Dans l’une des vastes salles d’expo­sition de SAF, une panoplie d’oeuvres diversifiées présente l’itinéraire de Simone Fattal entre sculptures abs­traites en céramique et glaise, compo­sitions textuelles, peintures et col­lages. Une fleur de chaque bouquet qui reflète chacune la passion de l’ar­tiste qui se plaît à creuser à travers les couches de l’Histoire lointaine. Dès le premier contact avec cette gamme d’oeuvres, l’on est frappé par le senti­ment d’ancienneté, comme si ces oeuvres (une maison primitive, un site historique délaissé, le corps déchi­queté d’un guerrier, etc.) étaient des pièces archéologiques qui remontent à une civilisation méditerranéenne loin­taine.

Née à Damas, Simone Fattal a grandi au Liban, a étudié la philoso­phie et la littérature à l’Ecole des lettres de Beyrouth, puis à Paris, à la Sorbonne. Artiste autodidacte, elle commence à peindre en 1969, puis frappée par les atrocités de la guerre qui ont secoué Beyrouth, elle s’ins­talle aux Etats-Unis dans les années 1980, et réside actuellement en France. Travaillant depuis plus d’une trentaine d’années avec la céramique et le grès, elle trouve dans la première un élément capri­cieux qui mérite le défi, tandis que le grès lui permet de travailler la matière directement sans l’ajout d’un autre élément. Ceci lui offre l’opportunité « de se rattacher à là d’où l’on vient, puisque nous avons tous été créés d’une motte de terre ». A l’image d’Eve, l’artiste module la porcelaine, pétrifie la terre et mani­pule le grès, pour poser de nouveau la question de l’existence.
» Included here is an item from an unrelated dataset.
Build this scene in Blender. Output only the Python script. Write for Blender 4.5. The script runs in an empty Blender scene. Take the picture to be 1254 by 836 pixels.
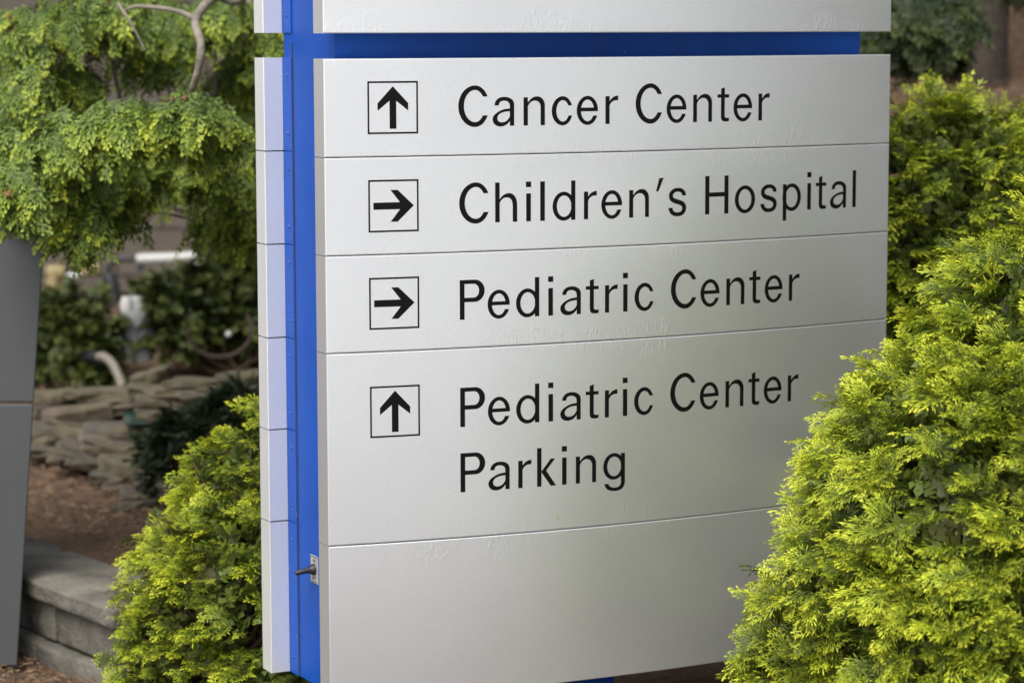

Serait-ce cette recherche existentielle qui ins­pire l’artiste, non musulmane, dans ces compositions textuelles inspi­rées du Coran, de textes soufis, ou de poèmes arabes ? Pour l’une de ses sculptures, elle a recours à un verset coranique, où Dieu s’adresse au prophète Mohamad après la bataille de Badr lui affirmant son soutien pendant les combats.

La cavalière arabe
En fouillant dans les civilisations de Palmyre ou de Sumer, en creusant dans le thème de l’Histoire, ou de la guerre, Simone Fattal ne pense pas qu’elle remonte à des temps anciens. « Parce que le passé ne s’arrête pas pour laisser place au présent, élu­cide-t-elle, mais nous vivons la même histoire, les événements se répètent et le peuple continue à être le même. Il s’agit d’une seule histoire ininterrom­pue ». C’est pourquoi, elle puise ses personnages, illustrés dans sa sculp­ture ou sa peinture, dans le patrimoine littéraire, de Gilgamesh ou d’Al-Ami­rah Zat Al-Hemma wa Ibnaha Abdel-Wahab (la princesse Zat Al-Hemma et son fis Abdel-Wahab). Au-delà des personnages tirés de l’épopée, que ce soit le cheval, les djinns, le guerrier, la princesse, Fattal redécouvre un modèle d’une véritable cavalière dans le conte arabe de Zat Al-Hemma (elle montre celle-ci, en sculpture, avec son fils Abdel-Wahab, sur l’une des oeuvres de la collection privée de la SAF). L’artiste révèle, à travers cette épopée, écrite à la même époque que les Mille et une nuits, mais beaucoup moins connue du grand public, que plus on remonte dans l’Histoire, plus on découvre le vrai sens de l’émanci­pation de la femme, de la liberté. Il s’agit de la figure d’une femme-lea­der qui a réussi là où les hommes ont échoué : elle a pu unifier les voix des tribus rivales et vaincre l’ennemi, venu de l’extérieur. Chaque histoire la mène vers une autre plus frappante et plus contemporaine, comme celle du grand juge, très grande figure de la civilisation islamique, accusé de traî­trise et cachant au sultan ses véri­tables croyances. Simone Fattal conti­nue à feuilleter l’Histoire enfouie d’une main, et à modeler la pâte d’ar­gile de l’autre.

Jusqu’à fin juin. Fattal participe aussi à l’exposition CERAMIX, de Rodin à Schütte.